▶ WRITTEN INSTRUCTION:
Using the data beneath, show every line that includes the word "pixels".

Rows from a 3D scene dataset:
◇ ◇ ◇ ◇ ◇

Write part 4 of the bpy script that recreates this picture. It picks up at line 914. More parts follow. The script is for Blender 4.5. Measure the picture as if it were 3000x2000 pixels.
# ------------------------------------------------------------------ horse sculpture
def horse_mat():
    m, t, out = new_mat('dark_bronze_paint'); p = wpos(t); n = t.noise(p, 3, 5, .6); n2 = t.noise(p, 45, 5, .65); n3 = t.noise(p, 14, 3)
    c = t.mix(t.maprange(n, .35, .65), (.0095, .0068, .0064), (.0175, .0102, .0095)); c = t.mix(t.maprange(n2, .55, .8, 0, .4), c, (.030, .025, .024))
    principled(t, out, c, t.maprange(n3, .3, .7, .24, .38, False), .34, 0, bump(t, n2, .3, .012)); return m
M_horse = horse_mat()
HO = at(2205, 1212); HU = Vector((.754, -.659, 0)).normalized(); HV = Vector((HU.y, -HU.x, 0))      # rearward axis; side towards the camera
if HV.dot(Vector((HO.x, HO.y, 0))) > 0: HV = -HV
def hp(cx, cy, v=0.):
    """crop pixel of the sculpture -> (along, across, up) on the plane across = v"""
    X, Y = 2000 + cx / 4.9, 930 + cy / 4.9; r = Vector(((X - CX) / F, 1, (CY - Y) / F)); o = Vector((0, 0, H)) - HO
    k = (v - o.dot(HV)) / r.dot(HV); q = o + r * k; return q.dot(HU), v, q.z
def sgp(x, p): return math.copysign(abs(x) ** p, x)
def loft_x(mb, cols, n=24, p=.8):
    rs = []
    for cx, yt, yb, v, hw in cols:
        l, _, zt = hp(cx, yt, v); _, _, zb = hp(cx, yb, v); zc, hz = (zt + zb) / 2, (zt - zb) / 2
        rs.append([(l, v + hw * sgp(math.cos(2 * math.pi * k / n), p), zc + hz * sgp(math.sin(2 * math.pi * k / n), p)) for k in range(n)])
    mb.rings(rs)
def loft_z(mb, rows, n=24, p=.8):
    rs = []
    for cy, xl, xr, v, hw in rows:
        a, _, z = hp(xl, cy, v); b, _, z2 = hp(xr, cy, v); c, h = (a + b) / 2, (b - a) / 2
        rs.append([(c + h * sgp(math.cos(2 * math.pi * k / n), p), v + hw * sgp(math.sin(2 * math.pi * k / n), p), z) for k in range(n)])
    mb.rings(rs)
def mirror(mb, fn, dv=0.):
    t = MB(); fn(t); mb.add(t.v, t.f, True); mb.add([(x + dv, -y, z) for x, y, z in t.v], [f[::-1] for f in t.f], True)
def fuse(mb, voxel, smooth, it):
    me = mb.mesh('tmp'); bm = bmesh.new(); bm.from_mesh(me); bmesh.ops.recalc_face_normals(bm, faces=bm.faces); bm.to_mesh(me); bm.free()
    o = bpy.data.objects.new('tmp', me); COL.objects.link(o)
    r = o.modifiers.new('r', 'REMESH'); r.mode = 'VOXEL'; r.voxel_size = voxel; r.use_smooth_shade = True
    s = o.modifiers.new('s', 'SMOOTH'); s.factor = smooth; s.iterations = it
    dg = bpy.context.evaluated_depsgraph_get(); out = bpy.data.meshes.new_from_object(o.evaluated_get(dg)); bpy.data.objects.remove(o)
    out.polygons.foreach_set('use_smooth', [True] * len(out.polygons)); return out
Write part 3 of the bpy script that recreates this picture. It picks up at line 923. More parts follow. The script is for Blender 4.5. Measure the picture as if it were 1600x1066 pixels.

◇ ◇ ◇ ◇ ◇

▶ TASK OUTPUT:
Write part 4 of the bpy script that recreates this picture. It picks up at line 914. More parts follow. The script is for Blender 4.5. Measure the picture as if it were 3000x2000 pixels.
Write part 3 of the bpy script that recreates this picture. It picks up at line 923. More parts follow. The script is for Blender 4.5. Measure the picture as if it were 1600x1066 pixels.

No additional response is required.